Matching the best on the climb
The key moment of the stage came when Pogacar accelerated on the steep gradients, immediately forcing a selection among the general classification contenders. Martinez was the only rider able to respond straight away, a clear sign of both his form and his growing confidence at this level. Florian Lipowitz would later return to the front, but the initial move underlined Martinez’s ability to live with the very best climber in the race.
He explained that his condition early in the race helped him make that effort. “It was the first stage back after a break, I felt quite fresh and that’s why I still had something left in the final,” he said.
That effort ultimately came at a cost when the stage came down to a sprint. “In the sprint I was completely dead, I had nothing left.”
Fine margins in a four-man finish
The stage was decided by a four-rider sprint between Pogacar, Lipowitz, Martinez and Jorgen Nordhagen, with the Slovenian taking the win.

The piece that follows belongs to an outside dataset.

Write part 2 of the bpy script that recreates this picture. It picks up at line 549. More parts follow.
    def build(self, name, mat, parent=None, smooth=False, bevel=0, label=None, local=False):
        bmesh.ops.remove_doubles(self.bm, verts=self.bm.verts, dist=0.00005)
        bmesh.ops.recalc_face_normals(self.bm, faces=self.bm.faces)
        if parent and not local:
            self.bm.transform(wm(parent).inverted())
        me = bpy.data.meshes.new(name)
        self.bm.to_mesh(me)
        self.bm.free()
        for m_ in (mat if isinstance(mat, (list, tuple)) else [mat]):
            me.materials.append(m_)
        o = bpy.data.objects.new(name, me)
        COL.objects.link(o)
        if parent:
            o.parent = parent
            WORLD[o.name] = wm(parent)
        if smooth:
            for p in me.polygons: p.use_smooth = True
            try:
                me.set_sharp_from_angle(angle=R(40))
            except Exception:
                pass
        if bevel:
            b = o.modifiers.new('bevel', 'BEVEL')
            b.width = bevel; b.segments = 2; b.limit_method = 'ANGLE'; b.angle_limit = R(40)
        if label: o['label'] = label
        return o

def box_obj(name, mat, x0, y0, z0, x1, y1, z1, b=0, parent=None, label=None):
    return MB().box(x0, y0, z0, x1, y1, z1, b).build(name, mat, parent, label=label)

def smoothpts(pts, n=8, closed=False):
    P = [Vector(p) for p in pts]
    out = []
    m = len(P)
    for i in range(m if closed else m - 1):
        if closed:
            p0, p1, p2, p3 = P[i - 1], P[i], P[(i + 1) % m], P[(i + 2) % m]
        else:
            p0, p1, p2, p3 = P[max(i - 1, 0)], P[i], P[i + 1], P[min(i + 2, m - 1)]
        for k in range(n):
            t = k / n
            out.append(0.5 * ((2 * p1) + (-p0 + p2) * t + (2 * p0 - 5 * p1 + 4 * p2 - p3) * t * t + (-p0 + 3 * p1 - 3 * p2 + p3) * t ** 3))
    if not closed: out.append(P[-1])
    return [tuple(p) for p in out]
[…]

Martinez admitted he was unsure of his exact placing immediately after the finish. “I don’t know if I finished second or third, it was a photo finish with Florian I think,” he said. “But it was a nice first stage.”
A result that still shifts expectations
Even without the victory, the performance carries weight. To follow Pogacar on a climb like Ovronnaz and remain in contention for the win reinforces Martinez’s status as one of the most dangerous climbers in the race. More importantly, it places him directly in the conversation alongside the riders who have defined the season so far.
“Yes, I’m surprised,” he said. “I knew I had recovered well after Flèche Wallonne, but I expected the first stages to be a bit difficult while getting back into rhythm. But to follow Tadej like that, I surprised myself a bit on the climb.”
Lenny Martinez beat Jonas Vingegaard at Paris-Nice earlier this year
Insight into racing Pogacar
Riding alongside Pogacar also offered a rare glimpse into how the Slovenian operates in the heat of competition. Martinez described a calm presence, even as the race reached its most intense moments. “He was calm, it was fine,” he said. “When it was my turn to go through, honestly it’s not that I didn’t want to, but I was really at my limit in the final. I was completely dead, and he didn’t get annoyed either. So yeah, it was good, he’s pretty chill.”
The opportunity to complete that early-season double over both Pogacar and Vingegaard slipped away in the final metres, but the broader takeaway was clear. Martinez has shown he can match the very best when it matters, and that alone reshapes expectations for what could follow over the rest of the week.